We have also been experimenting with various forms of environmentally-friendly food packaging. However, there aren’t many materials that are suitable for Asian cuisine. We experimented with a biodegradable packaging with corn starch content, but it does not heat rice well; the rice on top would be nice and hot but the bottom remained frozen. Complaints and food wastage shot right up. We are still trialling and talking to all sorts of packaging companies.

Will we have flight shaming in the future? Well, we might one day hear from the younger ones who are more environmentally conscious. If so, this segment of customers would want to consider buying carbon offset credits when they travel. A lot of airlines are already including offset options.
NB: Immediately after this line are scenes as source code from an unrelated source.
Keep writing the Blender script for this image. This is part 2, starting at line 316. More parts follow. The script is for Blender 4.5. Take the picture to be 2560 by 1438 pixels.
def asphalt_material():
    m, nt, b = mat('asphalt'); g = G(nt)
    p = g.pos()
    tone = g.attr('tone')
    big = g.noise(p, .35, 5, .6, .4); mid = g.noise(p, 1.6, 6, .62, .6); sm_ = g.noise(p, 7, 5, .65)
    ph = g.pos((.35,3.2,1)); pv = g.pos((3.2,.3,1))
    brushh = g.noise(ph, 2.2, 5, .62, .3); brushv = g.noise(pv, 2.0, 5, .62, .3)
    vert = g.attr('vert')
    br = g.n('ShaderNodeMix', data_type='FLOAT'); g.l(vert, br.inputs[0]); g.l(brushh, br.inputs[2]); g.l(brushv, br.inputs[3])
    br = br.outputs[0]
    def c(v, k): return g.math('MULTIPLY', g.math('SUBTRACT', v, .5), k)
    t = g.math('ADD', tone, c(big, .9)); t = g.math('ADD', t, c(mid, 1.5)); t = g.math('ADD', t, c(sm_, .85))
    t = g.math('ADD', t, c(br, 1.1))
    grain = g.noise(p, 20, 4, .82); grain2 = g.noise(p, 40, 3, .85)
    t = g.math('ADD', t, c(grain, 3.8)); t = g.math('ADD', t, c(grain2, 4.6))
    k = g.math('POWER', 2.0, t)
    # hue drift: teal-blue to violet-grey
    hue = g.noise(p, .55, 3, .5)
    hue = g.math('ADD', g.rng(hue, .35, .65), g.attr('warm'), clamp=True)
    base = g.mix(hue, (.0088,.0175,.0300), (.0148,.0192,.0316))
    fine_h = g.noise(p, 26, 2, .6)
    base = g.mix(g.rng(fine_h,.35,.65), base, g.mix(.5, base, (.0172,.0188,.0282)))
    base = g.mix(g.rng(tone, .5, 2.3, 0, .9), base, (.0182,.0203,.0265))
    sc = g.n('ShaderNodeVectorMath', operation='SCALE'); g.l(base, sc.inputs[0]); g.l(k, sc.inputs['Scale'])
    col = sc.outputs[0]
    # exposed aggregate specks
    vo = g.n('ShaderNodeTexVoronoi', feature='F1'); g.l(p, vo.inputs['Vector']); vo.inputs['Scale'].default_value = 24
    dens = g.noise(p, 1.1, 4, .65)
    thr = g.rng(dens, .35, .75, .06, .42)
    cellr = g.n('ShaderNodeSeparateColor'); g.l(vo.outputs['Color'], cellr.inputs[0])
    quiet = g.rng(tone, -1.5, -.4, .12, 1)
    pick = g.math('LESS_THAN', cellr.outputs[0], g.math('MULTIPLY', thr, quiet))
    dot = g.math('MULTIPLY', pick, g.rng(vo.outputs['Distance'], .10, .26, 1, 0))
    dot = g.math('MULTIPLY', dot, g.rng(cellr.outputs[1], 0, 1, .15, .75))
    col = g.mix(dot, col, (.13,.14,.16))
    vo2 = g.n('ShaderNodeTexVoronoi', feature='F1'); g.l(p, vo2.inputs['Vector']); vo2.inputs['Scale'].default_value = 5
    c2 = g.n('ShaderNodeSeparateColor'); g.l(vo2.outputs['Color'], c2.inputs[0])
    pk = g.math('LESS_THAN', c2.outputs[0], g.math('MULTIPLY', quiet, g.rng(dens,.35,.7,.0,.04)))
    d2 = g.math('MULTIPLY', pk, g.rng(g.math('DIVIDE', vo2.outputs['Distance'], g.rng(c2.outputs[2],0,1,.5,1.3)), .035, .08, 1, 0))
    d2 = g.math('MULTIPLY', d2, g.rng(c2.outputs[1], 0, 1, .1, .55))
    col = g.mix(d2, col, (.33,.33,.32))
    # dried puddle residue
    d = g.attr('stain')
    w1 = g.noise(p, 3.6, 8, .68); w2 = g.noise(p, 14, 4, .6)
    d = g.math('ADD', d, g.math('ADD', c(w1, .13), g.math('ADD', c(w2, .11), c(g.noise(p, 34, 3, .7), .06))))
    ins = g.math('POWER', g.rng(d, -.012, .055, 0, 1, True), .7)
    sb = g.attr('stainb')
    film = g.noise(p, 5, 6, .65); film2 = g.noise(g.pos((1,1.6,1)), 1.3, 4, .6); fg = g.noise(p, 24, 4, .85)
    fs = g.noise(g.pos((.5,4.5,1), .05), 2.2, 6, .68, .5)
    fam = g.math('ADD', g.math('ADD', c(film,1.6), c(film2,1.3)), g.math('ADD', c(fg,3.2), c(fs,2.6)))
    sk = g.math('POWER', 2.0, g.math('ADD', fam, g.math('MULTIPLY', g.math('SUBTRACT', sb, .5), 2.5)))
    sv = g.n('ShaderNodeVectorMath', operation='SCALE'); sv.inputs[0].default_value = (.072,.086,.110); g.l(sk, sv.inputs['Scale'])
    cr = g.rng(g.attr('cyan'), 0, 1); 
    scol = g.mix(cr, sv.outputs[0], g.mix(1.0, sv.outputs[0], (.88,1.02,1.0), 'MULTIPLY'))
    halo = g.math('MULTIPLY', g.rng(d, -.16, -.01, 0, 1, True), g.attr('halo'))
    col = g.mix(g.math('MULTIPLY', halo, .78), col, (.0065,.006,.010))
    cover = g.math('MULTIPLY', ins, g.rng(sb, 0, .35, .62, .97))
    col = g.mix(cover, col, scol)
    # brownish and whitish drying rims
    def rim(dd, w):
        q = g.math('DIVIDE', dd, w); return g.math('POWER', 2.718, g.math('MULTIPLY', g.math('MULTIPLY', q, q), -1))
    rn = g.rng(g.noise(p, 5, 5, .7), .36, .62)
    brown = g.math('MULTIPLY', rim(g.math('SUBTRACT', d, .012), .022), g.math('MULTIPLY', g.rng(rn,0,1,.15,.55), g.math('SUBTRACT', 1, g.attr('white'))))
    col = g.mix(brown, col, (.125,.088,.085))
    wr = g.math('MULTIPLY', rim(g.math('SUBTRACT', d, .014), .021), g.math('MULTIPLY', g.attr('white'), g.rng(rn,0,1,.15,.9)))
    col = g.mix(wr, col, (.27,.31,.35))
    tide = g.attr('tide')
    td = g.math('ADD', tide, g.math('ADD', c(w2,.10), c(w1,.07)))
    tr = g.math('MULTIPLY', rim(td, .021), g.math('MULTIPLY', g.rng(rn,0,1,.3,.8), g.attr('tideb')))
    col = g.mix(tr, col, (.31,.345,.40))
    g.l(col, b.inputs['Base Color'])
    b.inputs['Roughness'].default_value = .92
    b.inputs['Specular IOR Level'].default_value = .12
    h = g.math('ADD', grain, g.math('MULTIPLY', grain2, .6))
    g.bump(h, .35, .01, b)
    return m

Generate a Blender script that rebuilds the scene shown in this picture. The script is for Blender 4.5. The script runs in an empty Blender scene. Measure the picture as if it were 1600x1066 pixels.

Can travel agents be a useful vehicle in conveying airlines’ decarbonisation journey? What is AirAsia doing to educate its distribution partners on its sustainability efforts?
We have yet this tackle this part. We will launch our decarbonisation programme towards the end of this year. I am preparing a board paper that will go to the board this month (August), and that will determine the extent of our decarbonisation efforts.

However, at our last board meeting, we discussed aviation sustainability through corporate travel. Some airlines have voluntary offset programmes to give corporate clients the option to fly sustainably. I think the message to offset flights will need to go from travel agents to corporate bookers. By having agencies work in carbon offset fees now, it will make it easier for airlines to implement the same eventually.

Companies will be required very soon to be accountable for their Scope 3 emissions (emissions produced by points in the value chain, not by the company’s direct activities). Scope 3 emissions would come from things like commute and travel. So, corporate travel agents will be key to developing a scheme with airline suppliers to offset travel emissions.

Therefore, one of the things we are looking to do at AirAsia, is to produce a report that tracks travel and resulting emissions, which will give corporate clients the option to decide if they want to offset their footprint. AirAsia will also offer the solutions – carbon credits or SAF purchase.

How is AirAsia communicating its decarbonisation efforts to the ultimate buyers – the travellers themselves?
While I get a lot of invitations to speak on sustainability and have spoken on it here and there, our Sustainability Day was the first time that AirAsia was able to take the topic to a wider audience. It gave us the chance to engage with industry stakeholders.

Our next step is to engage the public. Once we launch our decarbonisation programme, we will conduct a big campaign to educate the public and tell them what we are doing. People are supportive of sustainability, but they also want to know what you are doing with the money and be able to see how their contributions will make a difference to forest conservation, uplifting communities, etc.

You can look out for all these initiatives this year for sure.